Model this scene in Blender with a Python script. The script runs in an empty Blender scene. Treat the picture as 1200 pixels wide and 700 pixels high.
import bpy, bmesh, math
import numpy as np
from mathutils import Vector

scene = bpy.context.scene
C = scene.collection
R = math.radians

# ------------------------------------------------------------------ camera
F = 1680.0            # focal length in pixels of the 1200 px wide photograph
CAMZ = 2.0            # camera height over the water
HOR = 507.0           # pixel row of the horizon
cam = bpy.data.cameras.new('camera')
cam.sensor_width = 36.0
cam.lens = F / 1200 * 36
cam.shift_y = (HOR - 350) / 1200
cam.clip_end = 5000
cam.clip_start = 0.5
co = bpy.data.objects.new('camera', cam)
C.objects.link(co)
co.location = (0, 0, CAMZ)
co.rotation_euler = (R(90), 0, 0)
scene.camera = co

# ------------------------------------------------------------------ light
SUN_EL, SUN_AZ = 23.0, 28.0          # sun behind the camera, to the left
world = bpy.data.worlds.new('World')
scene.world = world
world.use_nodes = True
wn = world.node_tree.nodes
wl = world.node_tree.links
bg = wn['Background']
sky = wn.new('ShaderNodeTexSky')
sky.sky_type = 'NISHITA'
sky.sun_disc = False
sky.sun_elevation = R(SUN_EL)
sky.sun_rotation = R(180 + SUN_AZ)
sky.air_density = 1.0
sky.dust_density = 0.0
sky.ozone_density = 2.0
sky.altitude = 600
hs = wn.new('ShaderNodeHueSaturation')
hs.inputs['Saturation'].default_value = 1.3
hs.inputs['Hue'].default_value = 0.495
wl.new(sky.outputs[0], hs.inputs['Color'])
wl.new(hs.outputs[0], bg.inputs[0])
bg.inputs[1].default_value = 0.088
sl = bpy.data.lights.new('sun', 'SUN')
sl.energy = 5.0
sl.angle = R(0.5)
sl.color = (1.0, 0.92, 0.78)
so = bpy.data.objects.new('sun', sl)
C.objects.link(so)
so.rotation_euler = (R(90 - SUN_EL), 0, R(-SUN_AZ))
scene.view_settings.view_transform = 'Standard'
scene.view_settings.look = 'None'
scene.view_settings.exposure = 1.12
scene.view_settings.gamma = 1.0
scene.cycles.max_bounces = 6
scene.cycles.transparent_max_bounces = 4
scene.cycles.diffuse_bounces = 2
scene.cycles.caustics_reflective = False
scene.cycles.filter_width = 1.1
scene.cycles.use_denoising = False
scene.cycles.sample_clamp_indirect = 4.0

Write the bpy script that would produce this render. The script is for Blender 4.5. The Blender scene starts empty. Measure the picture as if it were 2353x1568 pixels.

········

*PROBLEM DESCRIPTION*
Everything from the first line of the records above to the line containing "R = math.radians", inclusive, should be repeated exactly; leave out the rest.

*RESULT FOR THIS EXERCISE*
Model this scene in Blender with a Python script. The script runs in an empty Blender scene. Treat the picture as 1200 pixels wide and 700 pixels high.
import bpy, bmesh, math
import numpy as np
from mathutils import Vector

scene = bpy.context.scene
C = scene.collection
R = math.radians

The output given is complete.